Many of Gordimer's works have explored the impact of apartheid on individuals in South Africa. In Burger's Daughter a theme that is present in several of her novels is that of racially divided societies in which well-meaning whites unexpectedly encounter a side of black life they did not know about. Rosa Burger's role in society is imprinted on her from a young age by her activist parents, and she grows up in the shadow of her father's political legacy. While Lionel Burger was able to work with black activists in the ANC, Rosa discovers that with rise of the Black Consciousness Movement in the mid-1960s, many young blacks tend to view white liberals as irrelevant in their struggle for liberation. She witnesses this first hand listening to the black university student (Duma Dhladhla) and her childhood friend "Baasie" (Zwelinzima Vulindlela), who both dismiss her father as unimportant.
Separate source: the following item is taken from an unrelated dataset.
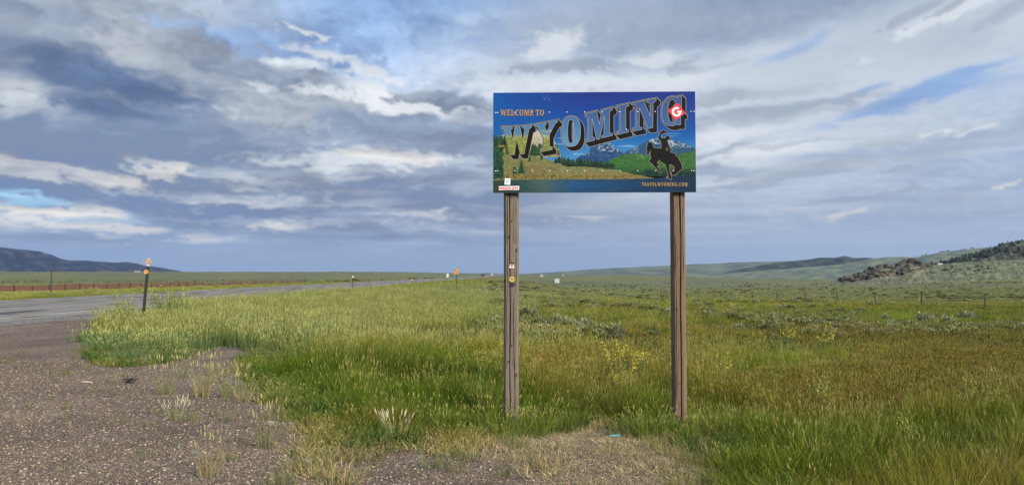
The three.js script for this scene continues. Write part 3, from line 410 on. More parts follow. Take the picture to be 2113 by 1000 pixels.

Another theme in the book that is present in several of her novels is that of ordinary people living in oppressive regimes being forced into making difficult decisions. When Rosa realises that whites are not always welcome in anti-apartheid liberation movements, she turns her back on all that her father worked for and leaves the country. Part of Rosa's struggle is forging her own identity, and this decision to rebel against her dead father is a bold step, although she does return again to become a committed activist and ultimately a political prisoner. But what Rosa achieves is what her father never could: to have a life of her own while still remaining politically committed.

The perspective of Burger's Daughter alternates between Rosa's internal monologue (often directed towards her father or her semi-lover Conrad), and the anonymous narrator, who Gordimer calls, "Rosa's conscious analysis, her reasoning approach to her life and to this country, and my exploration as a writer of what she doesn't know even when she thinks she's finding out". Just as Rosa struggles to find her place as a white in the anti-apartheid liberation movement, so does Gordimer, a white South African writer. In an interview in 1980, Gordimer said that "when we have got beyond the apartheid situation—there's a tremendous problem for whites, unless whites are allowed in by blacks, and unless we can make out a case for our being accepted and we can forge a common culture together, whites are going to be marginal".